While aesthetically it's not that pleasing, the technique is wonderful. And I thought we, as a species, had gotten past the whole "It has to be pretty to be art" concept. I admire his ambition, to limit his medium so strongly, and then try to work with it. It reminds me of an artist whose name escapes me, but she used ONLY black paint, and with the texture of her brush created lines that then created images, much like cross-hatching.

Really, its impressive to take those five colors and be able to create the kind of tone and coloration he does.

cool...not really impressed with the idea of push pins...but who cares...i am sure there are many who love it...

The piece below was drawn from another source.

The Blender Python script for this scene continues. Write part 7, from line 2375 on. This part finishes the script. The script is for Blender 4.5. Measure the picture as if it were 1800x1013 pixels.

@Donna Russell... Create a piece close to or better than this and post the pictures... Until then, do not say that this artist does not put any passion or soul into their work... If the piece is easy to create is irrelevant... Art is always done with passion...

Hey Donna,

Yea maybe this work doesn't display the skill of a master painter but to say this is "anybody can do it art" shows you lack appreciation for what modern art is. Yes everybody can physically assemble push pins, but not everybody can convey an idea through an interesting way. I think its kinda cool, so stop being a negative Donna all the time. If it's so easy, where is your work?

I like the paint by numbers analogy, pixelated picture and to much time on his hands, certainly no Rembrandt. More of a craft idea than a piece of art. Women in the neighborhood were I live have craft shows once a month, but I bet none of them will fetch thousands for there craft like this guy will. Although it did take patience, it's no more difficult than setting up dominoes in a pattern.